Dr. Dre mostrou ao mundo uma nova forma de produzir instrumentais, e 2001 não foi excepção à regra. Para não ter de pagar royalties aos detentores dos direitos das gravações, Andre Young, nome que figura no seu bilhete de identidade, convidava músicos para irem a estúdio gravar os samples que lhe interessavam, ao invés de recorrer aos métodos tradicionais de corte e costura, uma forma de contornar os trâmites legais e só pagar aos detentores dos direitos de composição. Para além disso, tal técnica permitia também a alteração de tempos, timbres e notas sem a necessidade de manipular a fonte – comprove-se a diferença colocando lado a lado temas como “The Next Episode” e “The Edge”, de David McCallum.

Com o passar dos anos, 2001 transformou-se numa bitola para Dr.
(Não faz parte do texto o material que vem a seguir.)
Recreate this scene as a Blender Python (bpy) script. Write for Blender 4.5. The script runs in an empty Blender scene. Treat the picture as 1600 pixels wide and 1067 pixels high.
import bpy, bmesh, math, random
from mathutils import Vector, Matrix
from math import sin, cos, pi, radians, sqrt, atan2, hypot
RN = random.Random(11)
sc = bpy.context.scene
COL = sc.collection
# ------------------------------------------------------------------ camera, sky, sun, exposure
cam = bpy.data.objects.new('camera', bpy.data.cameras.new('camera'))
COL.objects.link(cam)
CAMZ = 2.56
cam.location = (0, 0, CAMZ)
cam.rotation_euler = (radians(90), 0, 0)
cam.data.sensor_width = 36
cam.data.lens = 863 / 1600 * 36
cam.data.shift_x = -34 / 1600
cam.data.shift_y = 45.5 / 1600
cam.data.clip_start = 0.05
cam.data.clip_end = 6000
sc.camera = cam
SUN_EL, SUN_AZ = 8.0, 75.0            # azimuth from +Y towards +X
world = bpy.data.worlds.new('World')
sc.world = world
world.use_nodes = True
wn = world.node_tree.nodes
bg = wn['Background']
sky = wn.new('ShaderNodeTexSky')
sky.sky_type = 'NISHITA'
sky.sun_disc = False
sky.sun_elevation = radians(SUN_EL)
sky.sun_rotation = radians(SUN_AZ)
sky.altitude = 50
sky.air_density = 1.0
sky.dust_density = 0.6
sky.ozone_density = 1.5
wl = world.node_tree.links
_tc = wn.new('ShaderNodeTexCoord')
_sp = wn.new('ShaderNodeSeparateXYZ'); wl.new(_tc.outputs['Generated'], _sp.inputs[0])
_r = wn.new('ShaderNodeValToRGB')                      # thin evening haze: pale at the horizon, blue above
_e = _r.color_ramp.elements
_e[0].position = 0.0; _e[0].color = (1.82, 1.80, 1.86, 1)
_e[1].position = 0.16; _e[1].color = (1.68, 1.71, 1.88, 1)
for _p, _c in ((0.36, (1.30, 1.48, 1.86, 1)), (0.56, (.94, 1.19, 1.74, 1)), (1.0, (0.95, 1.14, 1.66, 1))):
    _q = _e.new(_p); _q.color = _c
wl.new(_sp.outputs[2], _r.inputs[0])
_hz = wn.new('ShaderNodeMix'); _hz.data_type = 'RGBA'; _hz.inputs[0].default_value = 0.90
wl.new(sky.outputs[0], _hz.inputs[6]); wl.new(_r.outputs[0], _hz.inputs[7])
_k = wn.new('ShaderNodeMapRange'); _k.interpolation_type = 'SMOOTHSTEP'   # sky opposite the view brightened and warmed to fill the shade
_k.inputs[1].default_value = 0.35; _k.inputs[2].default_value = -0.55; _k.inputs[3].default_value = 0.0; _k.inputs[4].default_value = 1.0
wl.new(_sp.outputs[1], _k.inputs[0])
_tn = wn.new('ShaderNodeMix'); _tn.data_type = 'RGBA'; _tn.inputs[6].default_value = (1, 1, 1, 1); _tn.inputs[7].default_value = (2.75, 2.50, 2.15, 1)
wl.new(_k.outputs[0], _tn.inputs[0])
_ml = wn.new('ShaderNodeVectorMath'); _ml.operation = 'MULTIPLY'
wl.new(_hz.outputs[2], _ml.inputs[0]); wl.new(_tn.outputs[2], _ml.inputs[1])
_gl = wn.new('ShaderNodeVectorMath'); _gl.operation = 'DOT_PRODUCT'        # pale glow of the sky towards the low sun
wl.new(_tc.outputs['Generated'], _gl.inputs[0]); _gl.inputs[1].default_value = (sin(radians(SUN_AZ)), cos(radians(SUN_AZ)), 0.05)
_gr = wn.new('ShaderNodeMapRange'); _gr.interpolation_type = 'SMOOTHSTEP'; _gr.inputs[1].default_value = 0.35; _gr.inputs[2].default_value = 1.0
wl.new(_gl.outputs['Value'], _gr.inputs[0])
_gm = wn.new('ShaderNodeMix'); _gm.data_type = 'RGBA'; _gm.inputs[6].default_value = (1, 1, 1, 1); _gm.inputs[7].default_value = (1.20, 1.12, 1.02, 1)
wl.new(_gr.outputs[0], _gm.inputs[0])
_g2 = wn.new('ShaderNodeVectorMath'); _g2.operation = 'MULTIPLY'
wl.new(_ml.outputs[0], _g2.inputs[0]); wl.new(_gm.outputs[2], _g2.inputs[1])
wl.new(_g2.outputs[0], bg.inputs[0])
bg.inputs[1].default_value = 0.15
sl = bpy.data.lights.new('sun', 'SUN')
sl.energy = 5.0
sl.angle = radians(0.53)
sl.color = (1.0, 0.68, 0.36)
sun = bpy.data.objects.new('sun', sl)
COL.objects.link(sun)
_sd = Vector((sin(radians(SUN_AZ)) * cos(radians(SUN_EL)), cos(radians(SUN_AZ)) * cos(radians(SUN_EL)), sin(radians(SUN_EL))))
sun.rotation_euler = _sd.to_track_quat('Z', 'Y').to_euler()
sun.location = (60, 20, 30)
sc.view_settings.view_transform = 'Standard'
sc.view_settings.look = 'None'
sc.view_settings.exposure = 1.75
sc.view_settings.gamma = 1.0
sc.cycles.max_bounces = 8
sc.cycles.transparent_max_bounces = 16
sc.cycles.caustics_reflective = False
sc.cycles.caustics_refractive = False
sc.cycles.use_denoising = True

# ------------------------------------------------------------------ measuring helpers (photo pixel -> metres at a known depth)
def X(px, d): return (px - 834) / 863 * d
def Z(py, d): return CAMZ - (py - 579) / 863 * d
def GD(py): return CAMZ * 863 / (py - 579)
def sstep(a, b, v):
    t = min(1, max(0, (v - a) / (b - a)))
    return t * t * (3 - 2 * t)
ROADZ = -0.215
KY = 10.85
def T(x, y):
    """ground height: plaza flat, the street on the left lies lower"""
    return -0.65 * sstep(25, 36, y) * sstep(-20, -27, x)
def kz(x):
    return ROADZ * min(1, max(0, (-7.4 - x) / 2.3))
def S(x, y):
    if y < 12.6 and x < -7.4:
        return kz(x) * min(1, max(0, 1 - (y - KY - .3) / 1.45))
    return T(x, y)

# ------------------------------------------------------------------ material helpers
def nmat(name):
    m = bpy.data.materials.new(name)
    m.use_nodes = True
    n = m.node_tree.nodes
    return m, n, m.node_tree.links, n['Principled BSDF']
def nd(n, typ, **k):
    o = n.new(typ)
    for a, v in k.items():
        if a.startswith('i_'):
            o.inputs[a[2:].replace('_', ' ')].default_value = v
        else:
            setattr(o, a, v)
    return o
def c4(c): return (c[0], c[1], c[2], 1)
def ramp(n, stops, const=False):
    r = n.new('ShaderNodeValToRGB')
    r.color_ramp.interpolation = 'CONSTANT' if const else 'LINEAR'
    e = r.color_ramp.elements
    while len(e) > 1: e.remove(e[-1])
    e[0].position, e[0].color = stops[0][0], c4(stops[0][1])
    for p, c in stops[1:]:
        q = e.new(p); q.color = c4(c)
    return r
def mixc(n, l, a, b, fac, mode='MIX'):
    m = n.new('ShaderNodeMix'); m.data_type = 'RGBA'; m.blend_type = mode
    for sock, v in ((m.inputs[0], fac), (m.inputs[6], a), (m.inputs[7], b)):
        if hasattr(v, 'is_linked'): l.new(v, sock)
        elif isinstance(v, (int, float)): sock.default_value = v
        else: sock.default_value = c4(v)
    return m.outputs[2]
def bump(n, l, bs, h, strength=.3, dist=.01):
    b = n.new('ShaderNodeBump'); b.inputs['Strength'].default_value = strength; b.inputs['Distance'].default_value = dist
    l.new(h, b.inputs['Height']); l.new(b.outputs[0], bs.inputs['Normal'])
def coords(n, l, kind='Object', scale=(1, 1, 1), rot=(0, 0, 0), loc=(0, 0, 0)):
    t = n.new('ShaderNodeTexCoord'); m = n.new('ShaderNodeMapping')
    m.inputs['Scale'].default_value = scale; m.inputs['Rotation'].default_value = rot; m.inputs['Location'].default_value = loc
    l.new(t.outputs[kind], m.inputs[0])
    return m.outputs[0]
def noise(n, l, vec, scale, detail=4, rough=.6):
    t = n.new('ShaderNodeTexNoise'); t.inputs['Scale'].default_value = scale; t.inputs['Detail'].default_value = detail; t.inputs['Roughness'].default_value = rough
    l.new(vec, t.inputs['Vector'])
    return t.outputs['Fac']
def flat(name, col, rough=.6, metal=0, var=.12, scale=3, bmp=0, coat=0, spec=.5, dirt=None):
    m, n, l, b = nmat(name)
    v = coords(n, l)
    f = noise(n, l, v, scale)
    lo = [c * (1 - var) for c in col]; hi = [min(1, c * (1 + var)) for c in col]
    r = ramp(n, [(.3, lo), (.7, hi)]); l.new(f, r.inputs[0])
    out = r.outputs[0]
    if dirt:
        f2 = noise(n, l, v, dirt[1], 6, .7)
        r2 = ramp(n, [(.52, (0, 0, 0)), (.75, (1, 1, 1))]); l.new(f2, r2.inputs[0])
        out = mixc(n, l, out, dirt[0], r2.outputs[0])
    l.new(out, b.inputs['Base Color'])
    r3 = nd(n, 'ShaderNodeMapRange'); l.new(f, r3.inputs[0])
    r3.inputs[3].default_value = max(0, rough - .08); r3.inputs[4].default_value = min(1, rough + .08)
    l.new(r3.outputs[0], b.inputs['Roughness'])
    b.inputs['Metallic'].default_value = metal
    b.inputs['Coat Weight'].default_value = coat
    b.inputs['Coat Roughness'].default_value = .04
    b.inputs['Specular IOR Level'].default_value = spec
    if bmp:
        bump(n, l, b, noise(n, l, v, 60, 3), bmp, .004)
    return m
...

Dre, ao mesmo tempo que se tornou para nós, fãs e seguidores, numa espécie de incentivo para não desistirmos da longa espera – quem é capaz de lançar um clássico como aquele que viu a luz do dia em 1999, tem que ser capaz de repetir a proeza ou, então, assumir que está aquém das expectativas e refazer tudo de novo. Só isto justifica tamanho atraso na edição de Detox (agora reconstruído e rebatizado como Compton: A Soundtrack by Dr. Dre), um verdadeiro Chinese Democracy no seio do hip hop. Será o novo álbum do artista um sucessor à altura de 2001? A resposta sairá na tômbola gigante da próxima sexta-feira.